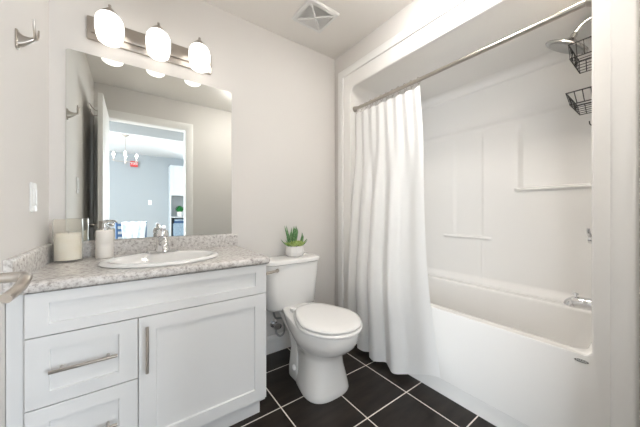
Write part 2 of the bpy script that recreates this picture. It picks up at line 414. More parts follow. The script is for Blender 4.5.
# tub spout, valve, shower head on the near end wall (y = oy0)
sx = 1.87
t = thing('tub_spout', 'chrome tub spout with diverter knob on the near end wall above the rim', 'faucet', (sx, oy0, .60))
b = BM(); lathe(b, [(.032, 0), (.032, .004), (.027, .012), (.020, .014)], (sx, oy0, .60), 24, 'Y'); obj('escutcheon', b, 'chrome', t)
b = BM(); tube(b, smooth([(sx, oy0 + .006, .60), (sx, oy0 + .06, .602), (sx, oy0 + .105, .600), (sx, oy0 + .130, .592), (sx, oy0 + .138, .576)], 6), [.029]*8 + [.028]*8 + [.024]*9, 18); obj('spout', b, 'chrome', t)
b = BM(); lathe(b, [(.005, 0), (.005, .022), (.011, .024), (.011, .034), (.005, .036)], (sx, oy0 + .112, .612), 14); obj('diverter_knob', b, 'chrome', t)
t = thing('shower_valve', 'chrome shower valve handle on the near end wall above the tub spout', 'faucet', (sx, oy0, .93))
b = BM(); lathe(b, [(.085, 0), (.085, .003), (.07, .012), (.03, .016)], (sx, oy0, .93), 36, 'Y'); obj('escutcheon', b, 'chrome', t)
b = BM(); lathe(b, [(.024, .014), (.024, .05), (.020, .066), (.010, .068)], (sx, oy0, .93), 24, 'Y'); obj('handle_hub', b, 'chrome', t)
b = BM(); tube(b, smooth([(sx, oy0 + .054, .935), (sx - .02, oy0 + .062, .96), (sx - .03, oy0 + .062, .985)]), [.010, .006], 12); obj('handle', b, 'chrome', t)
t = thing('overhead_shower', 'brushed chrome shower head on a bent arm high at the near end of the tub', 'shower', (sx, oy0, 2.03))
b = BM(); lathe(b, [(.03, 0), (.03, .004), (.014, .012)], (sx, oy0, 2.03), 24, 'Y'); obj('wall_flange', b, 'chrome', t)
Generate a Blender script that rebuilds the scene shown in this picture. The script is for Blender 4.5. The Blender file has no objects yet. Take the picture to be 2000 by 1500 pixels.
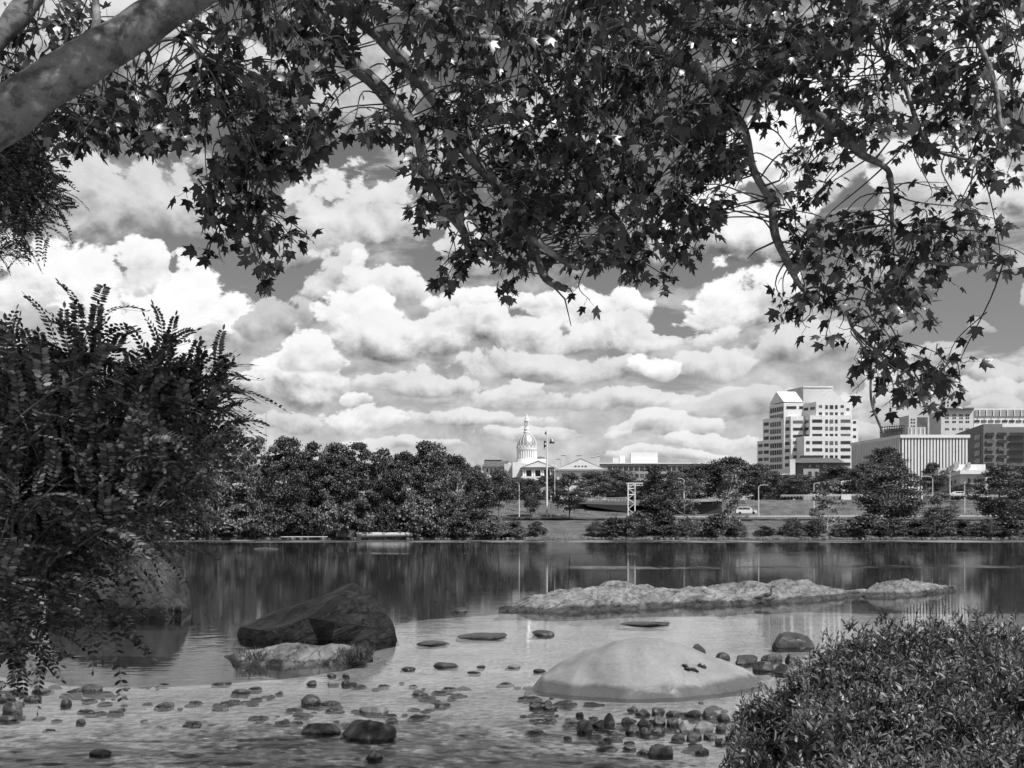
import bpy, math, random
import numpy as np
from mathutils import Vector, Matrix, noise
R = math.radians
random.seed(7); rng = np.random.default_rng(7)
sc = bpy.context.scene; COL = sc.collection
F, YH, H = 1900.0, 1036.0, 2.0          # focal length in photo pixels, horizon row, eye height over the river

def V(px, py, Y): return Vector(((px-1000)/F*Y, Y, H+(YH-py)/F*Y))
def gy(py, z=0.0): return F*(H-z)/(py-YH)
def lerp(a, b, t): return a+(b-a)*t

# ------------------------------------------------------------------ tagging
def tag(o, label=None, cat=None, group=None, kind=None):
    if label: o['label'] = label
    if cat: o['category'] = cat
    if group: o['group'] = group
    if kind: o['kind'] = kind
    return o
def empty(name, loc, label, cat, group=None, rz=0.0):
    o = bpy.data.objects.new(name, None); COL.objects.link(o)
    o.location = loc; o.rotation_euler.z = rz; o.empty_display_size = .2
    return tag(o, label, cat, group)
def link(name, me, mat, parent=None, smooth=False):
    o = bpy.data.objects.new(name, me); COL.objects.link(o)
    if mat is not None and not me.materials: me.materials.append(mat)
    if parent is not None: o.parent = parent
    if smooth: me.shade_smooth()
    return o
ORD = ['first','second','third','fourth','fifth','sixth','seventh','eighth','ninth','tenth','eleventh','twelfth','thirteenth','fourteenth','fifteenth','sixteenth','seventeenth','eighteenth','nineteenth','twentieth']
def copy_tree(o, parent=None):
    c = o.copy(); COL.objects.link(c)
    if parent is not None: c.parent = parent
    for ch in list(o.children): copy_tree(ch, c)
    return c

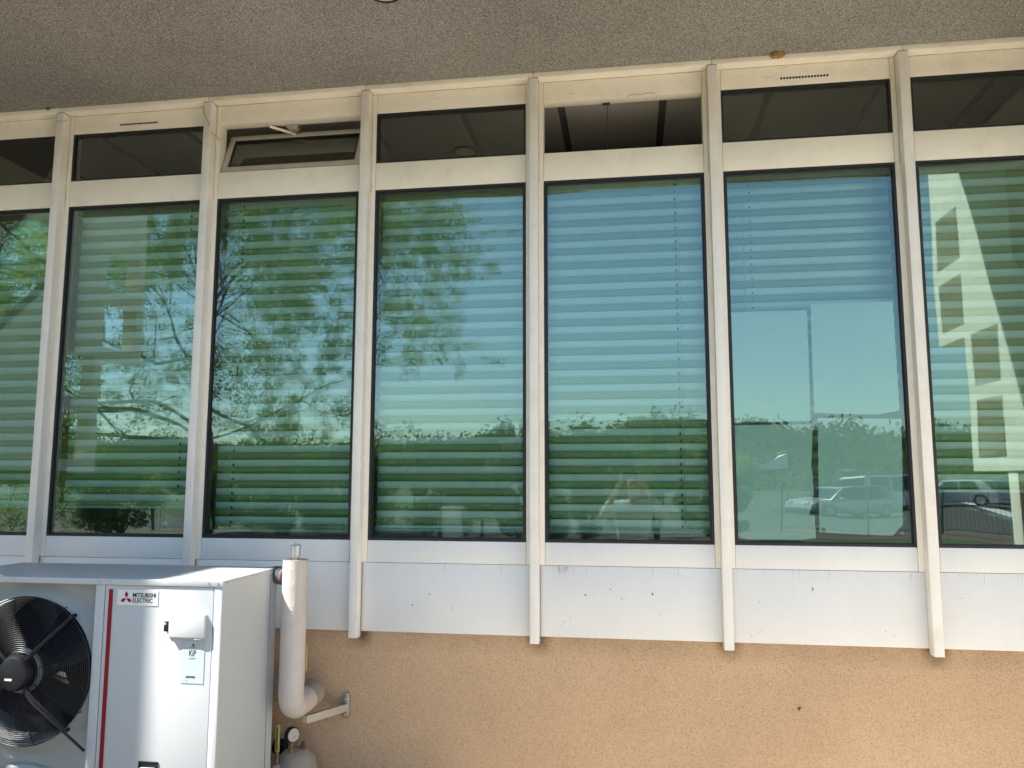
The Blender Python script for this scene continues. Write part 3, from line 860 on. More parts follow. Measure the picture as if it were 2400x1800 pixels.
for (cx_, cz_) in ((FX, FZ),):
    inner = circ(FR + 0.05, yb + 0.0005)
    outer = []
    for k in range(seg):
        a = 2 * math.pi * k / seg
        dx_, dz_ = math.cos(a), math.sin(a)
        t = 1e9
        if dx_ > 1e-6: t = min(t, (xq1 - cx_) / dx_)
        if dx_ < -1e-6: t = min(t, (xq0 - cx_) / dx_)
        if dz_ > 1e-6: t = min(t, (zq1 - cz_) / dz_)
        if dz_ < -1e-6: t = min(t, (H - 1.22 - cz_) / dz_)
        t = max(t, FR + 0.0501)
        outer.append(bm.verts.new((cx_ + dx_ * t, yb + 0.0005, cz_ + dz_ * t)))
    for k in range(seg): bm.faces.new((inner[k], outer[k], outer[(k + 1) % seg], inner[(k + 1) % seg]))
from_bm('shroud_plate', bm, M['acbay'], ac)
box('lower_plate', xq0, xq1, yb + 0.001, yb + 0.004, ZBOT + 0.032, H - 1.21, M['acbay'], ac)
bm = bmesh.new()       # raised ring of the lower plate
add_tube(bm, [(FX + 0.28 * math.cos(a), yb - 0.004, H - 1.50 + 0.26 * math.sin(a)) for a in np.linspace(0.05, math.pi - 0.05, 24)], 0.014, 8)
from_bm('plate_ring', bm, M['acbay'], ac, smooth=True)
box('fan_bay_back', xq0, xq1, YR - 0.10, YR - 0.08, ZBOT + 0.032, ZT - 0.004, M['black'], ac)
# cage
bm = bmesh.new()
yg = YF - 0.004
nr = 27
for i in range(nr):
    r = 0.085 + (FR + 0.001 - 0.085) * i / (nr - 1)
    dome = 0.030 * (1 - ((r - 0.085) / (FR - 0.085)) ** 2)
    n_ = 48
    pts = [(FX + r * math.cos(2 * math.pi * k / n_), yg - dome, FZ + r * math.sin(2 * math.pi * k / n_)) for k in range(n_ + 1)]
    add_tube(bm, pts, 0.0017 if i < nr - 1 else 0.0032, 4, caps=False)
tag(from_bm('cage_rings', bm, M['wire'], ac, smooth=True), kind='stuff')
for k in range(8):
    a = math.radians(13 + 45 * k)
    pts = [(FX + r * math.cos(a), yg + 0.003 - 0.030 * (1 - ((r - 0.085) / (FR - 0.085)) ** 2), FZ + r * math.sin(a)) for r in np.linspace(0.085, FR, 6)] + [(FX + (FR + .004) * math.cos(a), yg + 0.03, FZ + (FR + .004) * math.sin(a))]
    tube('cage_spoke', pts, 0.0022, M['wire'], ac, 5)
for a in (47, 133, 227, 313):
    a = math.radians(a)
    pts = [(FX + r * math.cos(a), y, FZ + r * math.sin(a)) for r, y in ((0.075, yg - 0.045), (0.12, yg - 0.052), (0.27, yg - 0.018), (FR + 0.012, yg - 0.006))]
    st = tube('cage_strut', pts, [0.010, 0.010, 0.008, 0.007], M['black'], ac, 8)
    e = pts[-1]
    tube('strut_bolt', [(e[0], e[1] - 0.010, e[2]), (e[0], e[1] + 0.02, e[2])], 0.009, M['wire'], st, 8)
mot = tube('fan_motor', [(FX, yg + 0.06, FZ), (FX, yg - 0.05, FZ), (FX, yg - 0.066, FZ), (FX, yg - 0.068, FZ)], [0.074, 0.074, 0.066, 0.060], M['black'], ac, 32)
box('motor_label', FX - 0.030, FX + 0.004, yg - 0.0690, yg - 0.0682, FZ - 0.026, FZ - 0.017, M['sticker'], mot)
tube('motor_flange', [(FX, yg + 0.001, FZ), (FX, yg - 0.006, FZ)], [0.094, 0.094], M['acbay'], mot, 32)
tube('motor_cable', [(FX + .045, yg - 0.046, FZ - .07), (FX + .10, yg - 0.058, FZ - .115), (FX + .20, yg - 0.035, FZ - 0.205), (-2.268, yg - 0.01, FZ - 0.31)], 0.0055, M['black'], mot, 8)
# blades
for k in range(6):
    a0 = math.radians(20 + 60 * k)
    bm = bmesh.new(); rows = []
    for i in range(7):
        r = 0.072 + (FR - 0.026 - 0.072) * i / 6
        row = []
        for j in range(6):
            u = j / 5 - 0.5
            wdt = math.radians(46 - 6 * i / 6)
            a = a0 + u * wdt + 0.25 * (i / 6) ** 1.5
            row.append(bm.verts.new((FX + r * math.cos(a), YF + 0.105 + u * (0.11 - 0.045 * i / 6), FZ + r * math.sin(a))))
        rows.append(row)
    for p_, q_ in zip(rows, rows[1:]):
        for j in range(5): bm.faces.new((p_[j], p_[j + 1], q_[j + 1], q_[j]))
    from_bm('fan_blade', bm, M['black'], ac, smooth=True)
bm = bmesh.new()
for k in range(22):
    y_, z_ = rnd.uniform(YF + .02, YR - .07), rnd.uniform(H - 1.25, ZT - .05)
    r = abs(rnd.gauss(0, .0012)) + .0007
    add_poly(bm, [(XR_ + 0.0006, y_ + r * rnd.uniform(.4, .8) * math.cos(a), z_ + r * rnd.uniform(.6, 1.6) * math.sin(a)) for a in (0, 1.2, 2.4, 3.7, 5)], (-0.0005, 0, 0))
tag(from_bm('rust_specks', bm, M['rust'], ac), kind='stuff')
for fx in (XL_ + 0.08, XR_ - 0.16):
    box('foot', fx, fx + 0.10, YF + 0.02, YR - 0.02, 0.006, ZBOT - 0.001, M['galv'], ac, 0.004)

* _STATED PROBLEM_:
Search the records above for the string "follow". Copy every line that contains it.

* _ANSWER FOR THE TASK_:
Write part 2 of the bpy script that recreates this picture. It picks up at line 414. More parts follow. The script is for Blender 4.5.
The Blender Python script for this scene continues. Write part 3, from line 860 on. More parts follow. Measure the picture as if it were 2400x1800 pixels.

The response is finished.